Shareholders in those funds are leaving left and right for index funds and other low-cost passively managed options. Such investments have seen their share of the market almost double in four years. “The glory days for the standalone portfolio manager are really over,” says BCG partner Gary Shub.

The logic behind the shift will be familiar to anyone who’s listened to Vanguard founder John Bogle and other index fund enthusiasts. There is no evidence that active managers can beat index strategies consistently. Yet the expense ratio for actively managed equity funds is seven times that for index stock funds, according to the latest data from the Investment Company Institute (ICI).

You might think active managers would cut fees to keep customers.

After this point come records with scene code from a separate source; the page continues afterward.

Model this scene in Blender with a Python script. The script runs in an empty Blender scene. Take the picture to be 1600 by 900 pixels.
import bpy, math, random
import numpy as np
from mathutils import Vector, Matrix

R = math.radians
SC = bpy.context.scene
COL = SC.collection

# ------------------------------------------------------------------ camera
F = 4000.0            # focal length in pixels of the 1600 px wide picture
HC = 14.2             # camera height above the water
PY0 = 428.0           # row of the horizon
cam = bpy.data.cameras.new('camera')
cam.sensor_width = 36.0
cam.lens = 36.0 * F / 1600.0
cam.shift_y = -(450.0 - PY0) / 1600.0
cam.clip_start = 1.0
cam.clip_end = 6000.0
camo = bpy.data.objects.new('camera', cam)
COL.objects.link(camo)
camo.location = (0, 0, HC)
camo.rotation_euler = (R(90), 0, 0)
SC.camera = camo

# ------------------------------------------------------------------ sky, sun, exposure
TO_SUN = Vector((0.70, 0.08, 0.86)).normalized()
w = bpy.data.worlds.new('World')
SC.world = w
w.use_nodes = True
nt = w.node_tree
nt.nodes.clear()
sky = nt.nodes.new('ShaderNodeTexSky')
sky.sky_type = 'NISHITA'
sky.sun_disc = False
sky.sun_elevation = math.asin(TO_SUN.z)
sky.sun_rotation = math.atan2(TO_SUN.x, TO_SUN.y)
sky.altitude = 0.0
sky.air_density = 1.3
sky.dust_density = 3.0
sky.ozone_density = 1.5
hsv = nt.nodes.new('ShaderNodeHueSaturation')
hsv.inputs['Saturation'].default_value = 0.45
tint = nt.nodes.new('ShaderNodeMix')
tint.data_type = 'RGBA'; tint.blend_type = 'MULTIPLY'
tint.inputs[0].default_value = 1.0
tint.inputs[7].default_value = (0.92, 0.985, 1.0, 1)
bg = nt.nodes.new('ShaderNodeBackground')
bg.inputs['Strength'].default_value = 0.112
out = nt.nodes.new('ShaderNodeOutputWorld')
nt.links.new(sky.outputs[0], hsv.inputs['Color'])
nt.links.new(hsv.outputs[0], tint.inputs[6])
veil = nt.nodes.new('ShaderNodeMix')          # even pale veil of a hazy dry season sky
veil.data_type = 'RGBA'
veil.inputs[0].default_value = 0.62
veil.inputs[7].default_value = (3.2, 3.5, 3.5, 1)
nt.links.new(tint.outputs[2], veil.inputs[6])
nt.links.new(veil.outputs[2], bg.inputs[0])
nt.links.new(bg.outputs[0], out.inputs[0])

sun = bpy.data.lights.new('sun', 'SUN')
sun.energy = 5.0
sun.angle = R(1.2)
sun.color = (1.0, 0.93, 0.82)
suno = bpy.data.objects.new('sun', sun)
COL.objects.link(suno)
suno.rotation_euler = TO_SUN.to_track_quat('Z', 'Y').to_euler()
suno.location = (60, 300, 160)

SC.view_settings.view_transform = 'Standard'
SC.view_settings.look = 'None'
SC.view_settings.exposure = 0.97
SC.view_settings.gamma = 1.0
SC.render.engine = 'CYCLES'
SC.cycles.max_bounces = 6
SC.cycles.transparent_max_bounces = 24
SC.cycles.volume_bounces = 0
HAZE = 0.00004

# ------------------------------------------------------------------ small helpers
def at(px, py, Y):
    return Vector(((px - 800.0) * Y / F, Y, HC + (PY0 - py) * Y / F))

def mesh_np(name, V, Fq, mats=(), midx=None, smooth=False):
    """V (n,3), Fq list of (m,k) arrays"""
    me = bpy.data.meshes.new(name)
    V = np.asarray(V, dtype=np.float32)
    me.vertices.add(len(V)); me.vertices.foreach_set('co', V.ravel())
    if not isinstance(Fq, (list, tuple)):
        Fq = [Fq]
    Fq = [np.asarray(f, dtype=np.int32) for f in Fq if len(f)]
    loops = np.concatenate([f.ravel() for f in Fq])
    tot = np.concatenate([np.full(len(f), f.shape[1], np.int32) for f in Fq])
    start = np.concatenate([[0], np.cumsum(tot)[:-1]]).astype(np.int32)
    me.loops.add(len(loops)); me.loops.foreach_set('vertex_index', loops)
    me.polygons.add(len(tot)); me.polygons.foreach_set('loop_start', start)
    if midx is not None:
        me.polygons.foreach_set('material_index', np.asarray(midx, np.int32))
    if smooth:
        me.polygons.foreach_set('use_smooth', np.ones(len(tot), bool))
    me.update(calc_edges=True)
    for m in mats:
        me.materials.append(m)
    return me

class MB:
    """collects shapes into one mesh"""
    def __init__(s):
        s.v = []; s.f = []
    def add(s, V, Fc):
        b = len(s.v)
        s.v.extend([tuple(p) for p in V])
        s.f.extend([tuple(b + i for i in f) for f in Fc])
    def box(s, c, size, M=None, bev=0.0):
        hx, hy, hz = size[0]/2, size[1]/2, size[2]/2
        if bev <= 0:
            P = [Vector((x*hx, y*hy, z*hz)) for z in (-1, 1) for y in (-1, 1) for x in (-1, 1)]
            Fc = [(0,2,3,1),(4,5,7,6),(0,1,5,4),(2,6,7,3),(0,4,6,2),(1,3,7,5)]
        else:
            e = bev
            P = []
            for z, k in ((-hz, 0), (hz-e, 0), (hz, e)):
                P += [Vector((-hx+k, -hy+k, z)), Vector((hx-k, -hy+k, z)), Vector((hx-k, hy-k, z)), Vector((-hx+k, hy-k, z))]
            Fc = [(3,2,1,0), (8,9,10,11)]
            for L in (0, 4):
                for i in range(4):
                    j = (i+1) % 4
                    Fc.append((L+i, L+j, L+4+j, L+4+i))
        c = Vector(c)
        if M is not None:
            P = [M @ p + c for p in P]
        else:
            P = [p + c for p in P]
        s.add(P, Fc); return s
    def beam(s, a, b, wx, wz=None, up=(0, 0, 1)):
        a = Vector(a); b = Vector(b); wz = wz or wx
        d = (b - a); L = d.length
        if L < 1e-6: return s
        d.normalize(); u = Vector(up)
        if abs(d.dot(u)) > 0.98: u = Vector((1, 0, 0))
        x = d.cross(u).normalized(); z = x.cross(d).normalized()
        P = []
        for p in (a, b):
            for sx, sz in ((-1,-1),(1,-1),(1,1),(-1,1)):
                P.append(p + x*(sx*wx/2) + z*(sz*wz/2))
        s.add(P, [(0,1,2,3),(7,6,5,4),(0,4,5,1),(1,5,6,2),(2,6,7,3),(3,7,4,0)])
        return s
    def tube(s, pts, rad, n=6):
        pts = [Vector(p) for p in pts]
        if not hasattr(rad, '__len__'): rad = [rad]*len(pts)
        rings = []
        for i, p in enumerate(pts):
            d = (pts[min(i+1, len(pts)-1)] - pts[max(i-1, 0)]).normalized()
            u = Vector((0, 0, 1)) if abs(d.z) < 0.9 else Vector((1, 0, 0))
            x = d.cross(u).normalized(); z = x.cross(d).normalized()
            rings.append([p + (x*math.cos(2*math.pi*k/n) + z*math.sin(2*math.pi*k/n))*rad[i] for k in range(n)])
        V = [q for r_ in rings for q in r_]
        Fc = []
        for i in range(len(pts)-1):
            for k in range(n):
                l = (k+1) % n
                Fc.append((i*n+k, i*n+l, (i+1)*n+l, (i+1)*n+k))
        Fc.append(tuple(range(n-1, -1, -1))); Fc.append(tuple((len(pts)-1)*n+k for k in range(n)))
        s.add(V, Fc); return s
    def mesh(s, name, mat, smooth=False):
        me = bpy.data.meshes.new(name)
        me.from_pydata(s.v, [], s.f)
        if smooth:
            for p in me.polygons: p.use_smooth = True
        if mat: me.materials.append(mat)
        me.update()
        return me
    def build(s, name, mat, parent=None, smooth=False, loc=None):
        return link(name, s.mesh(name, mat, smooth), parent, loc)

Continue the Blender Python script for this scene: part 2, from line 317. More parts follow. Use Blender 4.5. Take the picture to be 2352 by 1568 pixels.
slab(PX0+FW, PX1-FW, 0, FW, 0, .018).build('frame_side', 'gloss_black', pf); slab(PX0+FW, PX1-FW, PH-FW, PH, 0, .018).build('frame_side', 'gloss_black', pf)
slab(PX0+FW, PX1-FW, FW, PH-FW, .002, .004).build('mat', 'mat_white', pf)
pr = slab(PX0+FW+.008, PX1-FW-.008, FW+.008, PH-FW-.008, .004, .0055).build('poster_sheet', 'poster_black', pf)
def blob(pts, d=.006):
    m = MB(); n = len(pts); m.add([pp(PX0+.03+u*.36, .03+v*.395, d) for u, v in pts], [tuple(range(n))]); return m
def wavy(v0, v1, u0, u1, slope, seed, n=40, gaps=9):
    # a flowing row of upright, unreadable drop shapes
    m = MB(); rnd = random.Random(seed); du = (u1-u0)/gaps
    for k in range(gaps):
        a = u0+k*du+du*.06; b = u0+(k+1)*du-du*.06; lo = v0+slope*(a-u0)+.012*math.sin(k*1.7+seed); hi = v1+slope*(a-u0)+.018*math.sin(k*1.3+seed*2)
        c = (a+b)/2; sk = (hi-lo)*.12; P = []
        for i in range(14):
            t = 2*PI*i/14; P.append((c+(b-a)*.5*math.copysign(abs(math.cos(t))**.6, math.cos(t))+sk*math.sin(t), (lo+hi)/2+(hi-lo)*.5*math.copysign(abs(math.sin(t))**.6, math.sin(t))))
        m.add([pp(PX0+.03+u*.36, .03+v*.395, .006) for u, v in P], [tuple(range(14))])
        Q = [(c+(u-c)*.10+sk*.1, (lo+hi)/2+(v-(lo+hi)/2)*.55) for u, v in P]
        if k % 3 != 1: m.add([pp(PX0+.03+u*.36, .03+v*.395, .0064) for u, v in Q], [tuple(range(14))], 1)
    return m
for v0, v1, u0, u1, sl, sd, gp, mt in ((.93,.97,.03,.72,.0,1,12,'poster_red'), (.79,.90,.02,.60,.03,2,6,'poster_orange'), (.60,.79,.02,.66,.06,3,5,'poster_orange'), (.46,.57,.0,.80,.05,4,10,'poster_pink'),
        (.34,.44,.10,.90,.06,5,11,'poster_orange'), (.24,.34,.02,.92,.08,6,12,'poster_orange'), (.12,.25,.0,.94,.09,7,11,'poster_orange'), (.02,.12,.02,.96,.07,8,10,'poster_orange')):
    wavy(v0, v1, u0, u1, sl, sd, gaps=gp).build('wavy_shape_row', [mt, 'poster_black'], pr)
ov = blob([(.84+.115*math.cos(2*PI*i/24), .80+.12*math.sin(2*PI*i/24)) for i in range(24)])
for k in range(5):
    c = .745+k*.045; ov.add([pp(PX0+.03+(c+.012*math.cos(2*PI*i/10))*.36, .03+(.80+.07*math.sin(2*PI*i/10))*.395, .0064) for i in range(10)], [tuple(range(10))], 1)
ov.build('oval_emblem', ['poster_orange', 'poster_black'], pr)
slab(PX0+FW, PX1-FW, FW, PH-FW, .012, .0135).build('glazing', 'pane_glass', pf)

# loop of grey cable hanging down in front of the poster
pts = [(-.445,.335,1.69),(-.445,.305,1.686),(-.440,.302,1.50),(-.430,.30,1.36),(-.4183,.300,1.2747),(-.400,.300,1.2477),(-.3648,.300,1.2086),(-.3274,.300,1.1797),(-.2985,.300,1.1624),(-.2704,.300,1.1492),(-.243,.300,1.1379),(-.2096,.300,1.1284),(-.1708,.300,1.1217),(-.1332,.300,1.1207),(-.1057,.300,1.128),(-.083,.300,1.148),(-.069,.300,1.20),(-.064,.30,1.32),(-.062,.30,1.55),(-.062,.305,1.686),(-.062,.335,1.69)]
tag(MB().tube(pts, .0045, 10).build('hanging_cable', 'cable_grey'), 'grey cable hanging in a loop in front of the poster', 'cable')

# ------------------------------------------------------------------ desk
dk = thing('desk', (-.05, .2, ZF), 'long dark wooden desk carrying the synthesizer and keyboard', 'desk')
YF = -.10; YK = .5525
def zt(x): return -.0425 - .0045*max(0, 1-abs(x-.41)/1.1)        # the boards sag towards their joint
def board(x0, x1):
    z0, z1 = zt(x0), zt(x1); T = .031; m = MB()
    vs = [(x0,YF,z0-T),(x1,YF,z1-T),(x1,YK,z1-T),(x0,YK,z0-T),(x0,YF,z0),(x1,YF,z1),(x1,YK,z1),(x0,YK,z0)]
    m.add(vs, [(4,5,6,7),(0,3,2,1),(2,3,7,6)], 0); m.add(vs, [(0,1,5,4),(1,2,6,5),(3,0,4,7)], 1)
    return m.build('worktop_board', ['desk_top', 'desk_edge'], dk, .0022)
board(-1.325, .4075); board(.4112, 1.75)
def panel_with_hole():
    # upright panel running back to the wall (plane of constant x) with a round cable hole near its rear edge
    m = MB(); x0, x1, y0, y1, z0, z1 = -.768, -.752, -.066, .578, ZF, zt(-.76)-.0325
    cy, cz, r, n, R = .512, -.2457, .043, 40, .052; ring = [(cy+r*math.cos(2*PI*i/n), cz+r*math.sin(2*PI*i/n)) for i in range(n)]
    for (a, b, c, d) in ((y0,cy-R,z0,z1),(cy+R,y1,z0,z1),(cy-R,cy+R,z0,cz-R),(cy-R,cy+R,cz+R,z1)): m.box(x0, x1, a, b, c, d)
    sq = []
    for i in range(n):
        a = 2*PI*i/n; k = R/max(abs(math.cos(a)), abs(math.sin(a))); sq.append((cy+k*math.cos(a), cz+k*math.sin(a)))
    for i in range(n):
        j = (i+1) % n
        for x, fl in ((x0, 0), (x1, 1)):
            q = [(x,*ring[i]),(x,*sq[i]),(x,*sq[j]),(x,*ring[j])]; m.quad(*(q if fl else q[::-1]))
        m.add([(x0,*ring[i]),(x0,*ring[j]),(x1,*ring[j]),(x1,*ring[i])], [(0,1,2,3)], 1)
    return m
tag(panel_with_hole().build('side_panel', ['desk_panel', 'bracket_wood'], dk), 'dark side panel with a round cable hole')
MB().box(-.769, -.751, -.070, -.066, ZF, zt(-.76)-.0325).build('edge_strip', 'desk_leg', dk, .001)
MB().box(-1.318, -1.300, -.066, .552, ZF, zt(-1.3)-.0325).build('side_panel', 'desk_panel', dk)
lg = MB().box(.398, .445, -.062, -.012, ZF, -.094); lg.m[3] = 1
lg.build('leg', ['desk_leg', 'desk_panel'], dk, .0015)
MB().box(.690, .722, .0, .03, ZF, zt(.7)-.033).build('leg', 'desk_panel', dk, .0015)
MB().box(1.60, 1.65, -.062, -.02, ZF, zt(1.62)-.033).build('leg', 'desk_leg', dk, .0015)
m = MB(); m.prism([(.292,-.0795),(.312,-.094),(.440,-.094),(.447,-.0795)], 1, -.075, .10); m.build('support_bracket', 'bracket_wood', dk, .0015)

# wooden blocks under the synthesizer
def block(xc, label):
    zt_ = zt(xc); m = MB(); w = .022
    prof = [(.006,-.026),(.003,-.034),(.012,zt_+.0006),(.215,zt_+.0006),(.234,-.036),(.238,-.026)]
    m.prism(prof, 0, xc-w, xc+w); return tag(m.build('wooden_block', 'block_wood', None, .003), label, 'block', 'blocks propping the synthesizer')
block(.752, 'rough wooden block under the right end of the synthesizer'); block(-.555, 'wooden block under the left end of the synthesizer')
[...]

After all, such traditional managers generate fat 36 percent profit margins, according to BCG, so it's not as though it's a thin-margin business. And even low-cost index funds managed to drop the average expense ratio by 7 percent from 2011 to 2012. But the average expense ratio on an actively managed mutual fund in the U.S. didn’t budge in that period, ICI data show.

The reason active managers don’t lower fees to attract new business, Shub says, is because it would mean lowering fees for existing customers as well, which is a lot of revenue to give up. (Shub and his BCG partners, would, of course, be happy to help companies strategize about such challenges.) Instead, many companies that employ active managers are putting resources into faster-growing areas like alternative investments where investors might be more willing to pay for their expertise, he says -- which makes recruiting talented people to manage traditional active mutual funds increasingly difficult.

Thus, investors left behind in these fading funds may be doubly disadvantaged. Not only are they paying high fees, but the performance of their funds may suffer from a brain drain.